Now that I’ve laid the foundation, I’m hoping this might attract some contributor interest, and then after a while (in a few weeks, perhaps?) we could publicize it more widely.
This scratches a personal itch: I’m often answering the same questions over and over again on Gitter, I feel. From now on, I’m going to try to notice when I’m doing that, and add it to the FAQ.
And still answer, but with an FAQ link
Note that I don’t foresee this turning into a huge document… there are only so many questions are actually frequently asked by newcomers to our chat rooms and forums.
+100 to this: the big dangers with FAQs is that the owners start writing answers to the questions they wish people would ask, or the rare-but-fun ones. A really good FAQ is empirical – you pay close attention to the questions you are actually getting often, and only answer those in it. That’s how you get a FAQ that is genuinely useful, and which people are likely to use a lot.
(I ran both the Questions Desk and FAQ for one of my clubs for about ten years – in the end, the FAQ wound up 18 questions long, and looked nothing like what the officers of the club would have guessed upfront.)
Naftoli asked about GitHub Discussions. Oron also asked about it on Gitter. I’ve created a separate thread to talk about that in a broader context than just the FAQ: GitHub Discussions for Scala
Re: the FAQ specifically, the current FAQ happens to have a lot of Stack Overflow links, but there’s nothing tying us to that, we can link to multiple sites.

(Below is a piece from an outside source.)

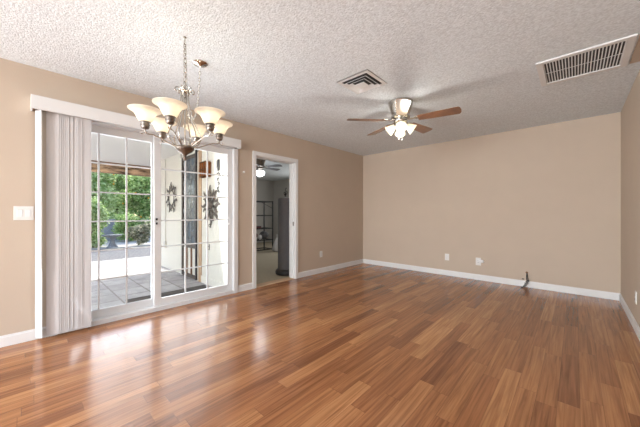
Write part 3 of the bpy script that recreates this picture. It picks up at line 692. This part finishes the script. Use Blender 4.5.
# cord with box on the wing wall
cd_ = thing('pull_switch', 'thin cord with a small box hanging on the outside cream wall', 'switch', (-2.98, -3.2, 2.3))
MB().tube([(0, -.012, 0), (.004, -.012, -1.2), (0, -.012, -1.8)], .008, 6).build('cord', M['cream_plastic'], cd_, True)
MB().box((-.05, -.035, -1.93), (.05, 0, -1.79), .008).build('box', M['cream_plastic'], cd_)
# long mat
mt = thing('door_mat', 'long narrow dark mat on the patio outside the sliding door', 'mat', (-.80, -3.83, ZP))
MB().box((-.09, -.53, 0), (.09, .53, .012), .004).build('pad', M['mat'], mt)
MB().box((-.1, -.54, 0), (-.088, .54, .014), .002).box((.088, -.54, 0), (.1, .54, .014), .002).box((-.1, -.54, 0), (.1, -.528, .014), .002).box((-.1, .528, 0), (.1, .54, .014), .002).build('edging', M['blackrub'], mt)

# bird bath
bb_ = thing('bird_bath', 'grey concrete bird bath in the garden', 'bird bath', (-8.35, -3.21, ZP-.015))
MB().lathe([(0, 0), (.17, 0), (.17, .03), (.12, .08), (.075, .18), (.06, .30), (.075, .36), (0, .36)], seg=20).build('pedestal', M['concrete'], bb_, True)
MB().lathe([(0, .36), (.12, .36), (.26, .41), (.30, .44), (.30, .46), (.27, .455), (.12, .42), (0, .41)], seg=28).build('basin', M['concrete'], bb_, True)

# ---------------------------------------------------------------- planting
def tree(name, label, cat, loc, blobs, n, ls, m, trunk_h, tr=.06, seed=0, group=None, fruit=0):
    t = thing(name, label, cat, loc, 0, group); rnd = random.Random(seed)
    tm = MB(); tm.tube(smooth([(0, 0, 0), (.04, .02, trunk_h*.4), (-.03, .03, trunk_h*.8), (.0, 0, trunk_h*1.15)]), [tr*(1-.5*i/18) for i in range(19)], 8)
    for c, r in blobs:
        tm.tube(smooth([(0, 0, trunk_h*.5), (c[0]*.4, c[1]*.4, trunk_h*.5+(c[2]-trunk_h*.5)*.6), c]), [tr*.5*(1-.05*i) for i in range(13)], 6)
    tm.build('trunk', M['bark'], t, True)
    V, F = [], []
    tot = sum(r**2 for c, r in blobs)
    for c, r in blobs:
        for i in range(int(n*r*r/tot)):
            d = Vector((rnd.gauss(0, 1), rnd.gauss(0, 1), rnd.gauss(0, 1))).normalized()
            rr = r*(rnd.random()**.33)*(1+.16*sin(5*d.x+seed)*cos(4*d.y+3*d.z))
            p = Vector(c)+d*rr
            if p.z < .02: continue
            a = Vector((rnd.gauss(0, 1), rnd.gauss(0, 1), rnd.gauss(0, .6))).normalized()
            b = a.cross(Vector((rnd.gauss(0, 1), rnd.gauss(0, 1), rnd.gauss(0, 1)))).normalized()
            s = ls*rnd.uniform(.7, 1.3); nn = a.cross(b)*s*.12; k = len(V)
            V += [p-a*s*.5, p+b*s*.28+nn, p+a*s*.5, p-b*s*.28+nn]; F += [(k, k+1, k+2, k+3)]
    me = bpy.data.meshes.new('foliage'); me.from_pydata(V, [], F); me.materials.append(m)
    o = bpy.data.objects.new('foliage', me); COL.objects.link(o); o.parent = t
    if fruit:
        fm_ = MB()
        for i in range(fruit):
            c, r = rnd.choice(blobs); d = Vector((abs(rnd.gauss(0, 1)), rnd.gauss(0, 1), rnd.gauss(0, .7)-.2)).normalized()
            fm_.sphere(Vector(c)+d*r*.98, .045, u=8, v=6)
        fo = fm_.build('fruit', M['fruit'], t, True)
    return t
def cloud(cx_, cy_, z0, z1, rx, ry, k, r, seed):
    rnd = random.Random(seed); return [((cx_+rnd.uniform(-rx, rx), cy_+rnd.uniform(-ry, ry), rnd.uniform(z0, z1)), r*rnd.uniform(.75, 1.15)) for _ in range(k)]
G = ZP-.015
tree('citrus_tree', 'light green tree with orange fruit behind the block wall at left', 'tree', (-13.0, -3.15, G), cloud(0, 0, .5, 3.4, .5, .66, 20, .55, 1), 11000, .16, M['leaf_light'], 1.2, .09, 1, fruit=14)
tree('citrus_tree', 'mid green tree with orange fruit behind the block wall at right', 'tree', (-13.2, -1.0, G), cloud(0, 0, .6, 3.6, .5, .60, 16, .55, 2), 9500, .16, M['leaf_mid'], 1.2, .09, 2, fruit=18)
tree('garden_tree', 'broad tree behind the fruit trees', 'tree', (-17, 1.8, G), cloud(0, 0, .8, 4.4, .6, .7, 16, .85, 3), 15000, .18, M['leaf_mid'], 1.5, .14, 3)
tree('garden_tree', 'pale green tree filling the gap between the two fruit trees', 'tree', (-17, -1.6, G), cloud(0, 0, .5, 4.2, .6, .7, 20, .85, 4), 12000, .18, M['leaf_light'], 1.5, .14, 4)
tree('garden_tree', 'pale green tree behind the left fruit tree', 'tree', (-17, -5.0, G), cloud(0, 0, .8, 4.4, .6, .7, 15, .85, 8), 12000, .18, M['leaf_light'], 1.5, .14, 8)
tree('leafy_bush', 'tall light green bush by the gravel, cut by the left door frame', 'bush', (-8.9, -3.66, G), cloud(0, 0, .25, 1.5, .1, .14, 10, .3, 5), 4500, .10, M['leaf_light'], .8, .04, 5)
tree('garden_shrub', 'grey green shrub with brownish twigs near the gravel', 'shrub', (-8.5, -2.40, G), cloud(0, 0, .15, .7, .22, .32, 10, .22, 6), 1500, .11, M['leaf_dark'], .25, .02, 6)
tree('garden_shrub', 'green shrub in front of the block wall', 'shrub', (-10.6, -2.0, G), cloud(0, 0, .3, 1.0, .25, .55, 11, .34, 7), 4500, .11, M['leaf_mid'], .3, .03, 7)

Do we collect statistics of page visits? Maybe it’d be good to check if the all the FAQ are still FA when adding new ones with a quick glance on how often people land there. Not now, because how old and dusty everything was in that corner of the site, but maybe in the future. Then it would be good to know the infrastructure to check that is already in place.

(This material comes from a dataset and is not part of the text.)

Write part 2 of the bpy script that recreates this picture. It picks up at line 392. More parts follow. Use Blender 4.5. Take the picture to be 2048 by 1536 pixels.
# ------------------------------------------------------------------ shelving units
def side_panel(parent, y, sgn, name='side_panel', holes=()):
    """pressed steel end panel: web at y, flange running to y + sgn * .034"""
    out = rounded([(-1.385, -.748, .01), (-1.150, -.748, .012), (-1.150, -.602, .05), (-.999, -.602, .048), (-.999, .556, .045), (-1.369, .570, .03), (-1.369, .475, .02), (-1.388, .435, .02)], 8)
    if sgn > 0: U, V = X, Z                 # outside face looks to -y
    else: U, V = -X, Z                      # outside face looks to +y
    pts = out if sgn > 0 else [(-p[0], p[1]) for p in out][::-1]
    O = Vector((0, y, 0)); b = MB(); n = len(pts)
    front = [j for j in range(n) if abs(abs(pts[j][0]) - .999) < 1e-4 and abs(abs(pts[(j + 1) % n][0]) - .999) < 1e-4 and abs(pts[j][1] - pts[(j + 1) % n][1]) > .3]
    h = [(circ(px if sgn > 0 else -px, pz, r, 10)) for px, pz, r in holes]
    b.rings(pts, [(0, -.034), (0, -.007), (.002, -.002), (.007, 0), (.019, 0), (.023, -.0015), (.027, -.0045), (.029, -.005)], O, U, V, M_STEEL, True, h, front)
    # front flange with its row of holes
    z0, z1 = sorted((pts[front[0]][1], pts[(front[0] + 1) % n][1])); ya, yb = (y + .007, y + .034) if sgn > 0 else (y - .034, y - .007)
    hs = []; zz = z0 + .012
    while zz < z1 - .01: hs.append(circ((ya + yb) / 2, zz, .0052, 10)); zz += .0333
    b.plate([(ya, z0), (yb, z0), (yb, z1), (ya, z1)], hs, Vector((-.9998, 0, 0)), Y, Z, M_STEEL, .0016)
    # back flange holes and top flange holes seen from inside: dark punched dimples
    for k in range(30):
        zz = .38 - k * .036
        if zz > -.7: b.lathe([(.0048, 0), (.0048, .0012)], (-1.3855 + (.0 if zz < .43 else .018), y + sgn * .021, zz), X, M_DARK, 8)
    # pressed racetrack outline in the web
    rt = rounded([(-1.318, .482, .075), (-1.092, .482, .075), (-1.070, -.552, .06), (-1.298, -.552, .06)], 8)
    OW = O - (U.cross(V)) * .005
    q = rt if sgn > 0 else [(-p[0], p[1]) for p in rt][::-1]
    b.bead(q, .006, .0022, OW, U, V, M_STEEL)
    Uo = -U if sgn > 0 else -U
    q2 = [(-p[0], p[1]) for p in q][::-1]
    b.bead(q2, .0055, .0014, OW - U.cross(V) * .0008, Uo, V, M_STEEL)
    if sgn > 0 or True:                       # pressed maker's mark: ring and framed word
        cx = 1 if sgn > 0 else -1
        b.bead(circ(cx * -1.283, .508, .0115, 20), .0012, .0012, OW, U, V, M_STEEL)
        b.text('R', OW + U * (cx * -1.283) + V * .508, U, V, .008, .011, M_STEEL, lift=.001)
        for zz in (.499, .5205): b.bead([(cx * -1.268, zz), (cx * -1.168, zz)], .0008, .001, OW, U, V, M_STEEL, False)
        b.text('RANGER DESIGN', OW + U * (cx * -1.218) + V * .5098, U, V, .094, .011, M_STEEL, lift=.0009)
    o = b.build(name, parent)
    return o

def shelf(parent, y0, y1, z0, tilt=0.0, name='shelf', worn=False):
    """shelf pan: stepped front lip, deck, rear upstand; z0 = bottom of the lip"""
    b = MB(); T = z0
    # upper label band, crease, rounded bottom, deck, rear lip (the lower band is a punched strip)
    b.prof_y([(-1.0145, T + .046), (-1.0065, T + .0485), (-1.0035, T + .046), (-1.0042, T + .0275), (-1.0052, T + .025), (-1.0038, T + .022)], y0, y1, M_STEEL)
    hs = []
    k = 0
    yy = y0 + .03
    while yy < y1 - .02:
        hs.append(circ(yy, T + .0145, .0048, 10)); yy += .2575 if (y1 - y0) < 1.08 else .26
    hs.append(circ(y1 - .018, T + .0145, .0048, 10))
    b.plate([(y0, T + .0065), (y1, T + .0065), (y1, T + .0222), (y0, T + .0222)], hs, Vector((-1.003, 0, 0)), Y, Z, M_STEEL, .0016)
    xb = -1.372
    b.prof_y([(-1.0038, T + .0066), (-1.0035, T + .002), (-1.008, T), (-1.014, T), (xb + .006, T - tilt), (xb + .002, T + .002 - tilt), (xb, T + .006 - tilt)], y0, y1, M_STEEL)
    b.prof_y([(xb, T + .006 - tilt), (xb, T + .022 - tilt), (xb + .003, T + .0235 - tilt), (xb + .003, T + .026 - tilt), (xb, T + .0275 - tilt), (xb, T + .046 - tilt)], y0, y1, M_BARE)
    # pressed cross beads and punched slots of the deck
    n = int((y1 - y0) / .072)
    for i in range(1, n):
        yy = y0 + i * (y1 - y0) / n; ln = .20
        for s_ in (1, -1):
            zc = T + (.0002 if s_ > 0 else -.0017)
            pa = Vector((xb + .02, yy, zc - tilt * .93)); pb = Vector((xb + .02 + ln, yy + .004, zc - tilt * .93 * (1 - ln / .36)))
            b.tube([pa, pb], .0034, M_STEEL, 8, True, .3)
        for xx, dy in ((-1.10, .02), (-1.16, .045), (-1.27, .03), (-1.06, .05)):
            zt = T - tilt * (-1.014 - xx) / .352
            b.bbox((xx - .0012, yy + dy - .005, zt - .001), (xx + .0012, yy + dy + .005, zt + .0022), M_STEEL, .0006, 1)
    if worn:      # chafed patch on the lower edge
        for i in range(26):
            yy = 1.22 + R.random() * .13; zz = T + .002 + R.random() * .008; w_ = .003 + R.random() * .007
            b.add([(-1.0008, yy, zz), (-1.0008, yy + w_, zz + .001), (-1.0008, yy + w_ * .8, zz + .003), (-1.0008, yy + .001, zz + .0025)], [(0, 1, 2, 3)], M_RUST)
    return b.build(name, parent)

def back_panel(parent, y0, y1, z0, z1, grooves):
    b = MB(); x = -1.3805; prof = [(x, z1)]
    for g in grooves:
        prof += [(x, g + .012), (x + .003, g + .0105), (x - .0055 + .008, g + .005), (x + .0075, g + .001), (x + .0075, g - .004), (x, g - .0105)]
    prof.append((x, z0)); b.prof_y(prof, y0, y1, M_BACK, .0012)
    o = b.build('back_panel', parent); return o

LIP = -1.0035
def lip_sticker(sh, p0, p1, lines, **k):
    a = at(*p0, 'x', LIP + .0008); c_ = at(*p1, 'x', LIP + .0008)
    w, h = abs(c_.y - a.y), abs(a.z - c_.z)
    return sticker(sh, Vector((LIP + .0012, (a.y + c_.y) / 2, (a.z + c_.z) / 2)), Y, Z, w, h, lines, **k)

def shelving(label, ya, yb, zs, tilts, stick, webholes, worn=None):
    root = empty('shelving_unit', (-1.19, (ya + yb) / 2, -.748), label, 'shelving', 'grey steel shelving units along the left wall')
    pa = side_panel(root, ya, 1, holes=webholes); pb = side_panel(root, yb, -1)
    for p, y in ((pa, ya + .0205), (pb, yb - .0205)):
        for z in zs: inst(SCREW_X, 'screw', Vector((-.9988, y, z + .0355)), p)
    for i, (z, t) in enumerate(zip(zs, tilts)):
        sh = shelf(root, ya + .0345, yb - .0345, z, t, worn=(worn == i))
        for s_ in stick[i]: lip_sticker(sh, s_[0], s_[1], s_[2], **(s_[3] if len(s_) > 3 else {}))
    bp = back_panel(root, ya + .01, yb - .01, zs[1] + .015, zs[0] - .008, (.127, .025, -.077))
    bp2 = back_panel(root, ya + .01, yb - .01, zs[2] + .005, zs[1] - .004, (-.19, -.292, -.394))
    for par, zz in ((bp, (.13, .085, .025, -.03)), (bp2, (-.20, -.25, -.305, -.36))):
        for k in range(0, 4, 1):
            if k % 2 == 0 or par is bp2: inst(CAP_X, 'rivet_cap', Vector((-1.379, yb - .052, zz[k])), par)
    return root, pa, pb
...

I learned something new: It says List[Int] is erased to List[Object]. I was assuming that common standard collections are specialized. I guess I might use Array more often for local and private things.
Yeah I really hope Scala gets automatic specialisation one day. Darkdimus made a prototype of it in or with Dotty a few years back called “linker” or something and it sounded really promising. Maybe once Scala 3 is stable, something like that will be resurrected.
But yeah if you’re on Scala 2.13+, try ArraySeq for an immutable version of Array.
It’s really too bad that the linker project was not completed. I hope it will be some day. Scala.js has its linker, Scala Native as well, and hopefully Scala JVM will get it too. It seems to me that the linker is the only viable solution for specialization, but that’s only one of the benefits of the linker which would get you all sorts of whole-program optimizations. (Maybe even unboxed options?)